The four friends give updates on where they are in their lives today and also show how much Penn Town has changed over the years — is it for better or is it for worse? “I’m amazed how much things have changed in the past five years,” says Danziger. “The teenagers are now young adults with new perspectives and outlooks. Creating this five-year documentary opened my eyes to how important it is to learn from our mistakes and to keep pushing forward towards the goal.”

Poverty is a painful reality for many Philadelphia’s young people. Educational opportunities can be the key that unlocks poverty’s hold, like for Montae, featured in the film. “Sometimes I feel like giving up going to school, but I came way too far and too many people depend on me. I’m almost at the top. I’m this close.
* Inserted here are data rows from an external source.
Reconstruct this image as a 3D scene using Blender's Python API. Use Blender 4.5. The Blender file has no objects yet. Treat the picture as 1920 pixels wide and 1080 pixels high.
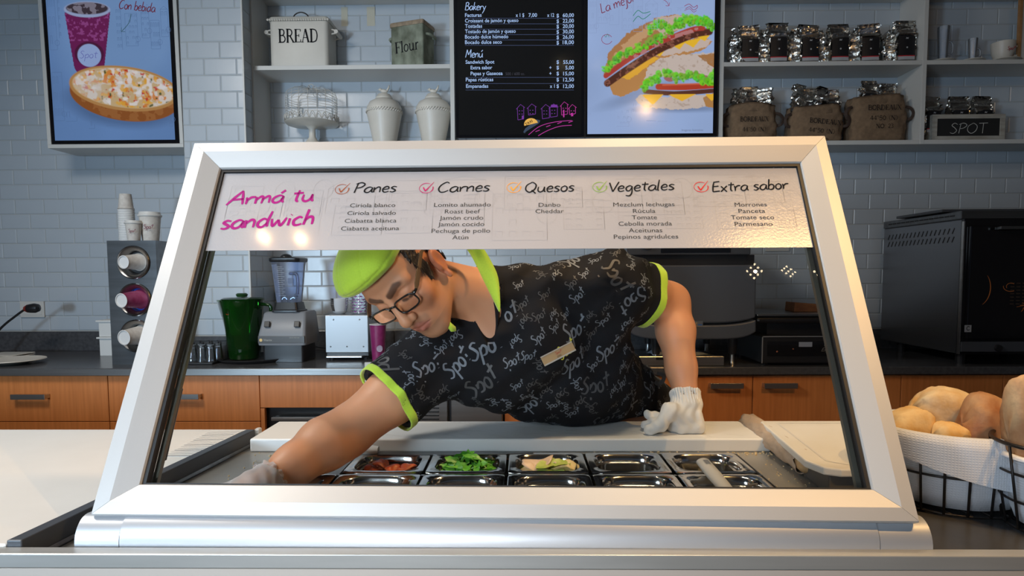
import bpy, bmesh, math, random
import numpy as np
from mathutils import Vector, Matrix, Euler
from mathutils.bvhtree import BVHTree
from mathutils import noise as mnoise

scene = bpy.context.scene
COL = scene.collection
random.seed(7)
RNG = np.random.default_rng(7)
PI = math.pi

# ------------------------------------------------------------------ camera
FPX = 1190.0
def cam_axes(pitch, yaw, roll):
    a, b, c = np.radians([pitch, yaw, roll])
    fw = np.array([-np.sin(b)*np.cos(a), np.cos(b)*np.cos(a), -np.sin(a)])
    r = np.array([np.cos(b), np.sin(b), 0.0]); u = np.cross(r, fw)
    return fw, r*np.cos(c)+u*np.sin(c), -r*np.sin(c)+u*np.cos(c)
CF, CR, CU = cam_axes(3.84, 0.9, -0.25)
CP = np.array([0.0, 0.0, 1.29])
CY = 593.96
cam = bpy.data.cameras.new('camera'); camo = bpy.data.objects.new('camera', cam); COL.objects.link(camo)
m4 = np.eye(4); m4[:3, 0] = CR; m4[:3, 1] = CU; m4[:3, 2] = -CF; m4[:3, 3] = CP
camo.matrix_world = Matrix(m4.tolist())
cam.sensor_width = 36.0; cam.lens = 36.0*FPX/1920.0
cam.shift_y = (CY-540.0)/1920.0
cam.clip_start = 0.02; cam.clip_end = 60
scene.camera = camo

# ------------------------------------------------------------------ view, world, lights
vs = scene.view_settings
vs.view_transform = 'Standard'; vs.look = 'None'; vs.gamma = 1.0; vs.exposure = 0.0
vs.use_curve_mapping = False
try: vs.use_white_balance = False
except Exception: pass
world = bpy.data.worlds.new('world'); scene.world = world; world.use_nodes = True
wn = world.node_tree.nodes['Background']
wn.inputs[0].default_value = (0.50, 0.68, 1.0, 1); wn.inputs[1].default_value = 0.075

def area(name, loc, target, size, energy, color, sizey=None):
    l = bpy.data.lights.new(name, 'AREA'); l.energy = energy; l.color = color; l.size = size
    if sizey: l.shape = 'RECTANGLE'; l.size_y = sizey
    o = bpy.data.objects.new(name, l); COL.objects.link(o); o.location = loc
    o.rotation_euler = (Vector(target)-Vector(loc)).to_track_quat('-Z', 'Y').to_euler()
    return o
# cool flash from the front left, read off the wall shadows
kb = area('cool_flash', (-2.25, -1.15, 1.30), (-1.0, 2.5, 1.55), 0.36, 18.5, (0.58, 0.79, 1.0)); kb.data.spread = math.radians(95)
wb_ = area('wide_fill', (-1.6, -1.5, 1.9), (-.1, 1.3, 0.95), 0.9, 6.3, (0.74, 0.87, 1.0)); wb_.data.spread = math.radians(70)  # soft fill added to brighten the counter and board, no window there
area('worktop_fill', (-1.75, 1.05, 2.78), (-1.0, 1.1, 0.9), 0.6, 34, (1.0, 0.95, 0.88))  # unseen overhead fill, added to brighten the white worktop and board
sb = area('face_fill', (-0.55, -1.75, 0.98), (-0.24, 1.25, 1.16), 0.40, 2.2, (0.88, 0.94, 1.0)); sb.data.spread = math.radians(40)  # low fill added to light the server's face below the cap
LAMPS = [(-1.18, 0.33, 2.8), (-1.017, 0.32, 2.8), (-0.855, 1.0, 2.8),
         (0.30, 1.36, 2.8), (0.55, 1.36, 2.8), (0.80, 1.36, 2.8),
         (0.988, 0.10, 2.8), (1.139, 0.097, 2.8), (1.285, 0.094, 2.8)]
LAMP_E = [3, 3, 3, 30, 26, 75, 48, 10, 60]
LAMP_C = [(1.0, .60, .28)]*3 + [(1.0, .76, .48)]*2 + [(1.0, .57, .22)] + [(1.0, .57, .20)]*3
LAMP_T = [(-0.5, 1.2, 0.9)]*3 + [(0.35, 1.3, 0.9), (0.6, 1.3, 0.9), (-0.22, 1.36, 1.22)] + [(0.75, 1.1, 1.0), (1.75, 3.1, 2.2), (0.40, 1.15, 1.45)]
LAMP_S = [1.1]*5 + [.5] + [1.2]*3

# ------------------------------------------------------------------ pixel <-> world helpers (1920x1080 frame, real depths)
def ray(px, py):
    return CF + CR*(px-960)/FPX + CU*(CY-py)/FPX
def W(px, py, Y):
    v = ray(px, py); return CP + v*Y/v[1]
def X(px, py, Y): return float(W(px, py, Y)[0])
def Z(px, py, Y): return float(W(px, py, Y)[2])
def proj(p):
    v = np.asarray(p, float)-CP; z = v@CF
    return 960+FPX*(v@CR)/z, CY-FPX*(v@CU)/z
def VZ(px, py, z):                     # ray meets the horizontal plane z
    v = ray(px, py); return CP + v*(z-CP[2])/v[2]

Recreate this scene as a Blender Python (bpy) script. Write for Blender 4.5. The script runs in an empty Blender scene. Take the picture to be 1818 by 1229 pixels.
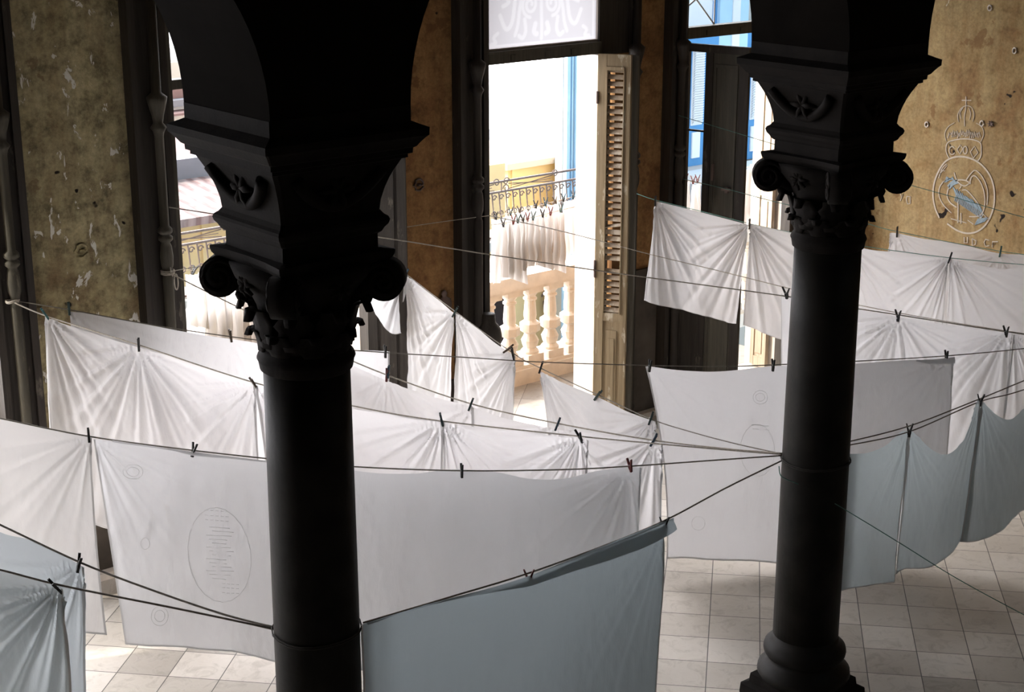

I’m going to finish strong.”  

Recent studies from the Pew Research Center show that “more than a quarter of city residents still live below the poverty line.” The cycle of poverty, addiction and violence is one that plagues many neighborhoods, like Penn Town.

Although a small area, Penn Town consists of 400 Philadelphia Housing Authority units, mere blocks away from historic Philadelphia sites, including the Liberty Bell and Independence Hall. The Helping Hand Rescue Mission, which is funded by the Kyle Korver Foundation, serves as a safe haven for neighborhood youth and works to helps them overcome the negative influences that living in a place like Penn Town can have.  

The first film premiered in Philadelphia in May 2013, “The Backyard Philly Project” has since won awards and accolades at film festivals near and far, including; “Best Documentary” and “Best Feature” at the 2013 Greater Lehigh Valley Filmmaker Festival, “Best Feature-Length Independent Film of the Year” at the 2013 Philly Geek Awards, and more. The original cut can be seen on Amazon Prime’s streaming service or watch the remix version for free on the Ferasha Films website.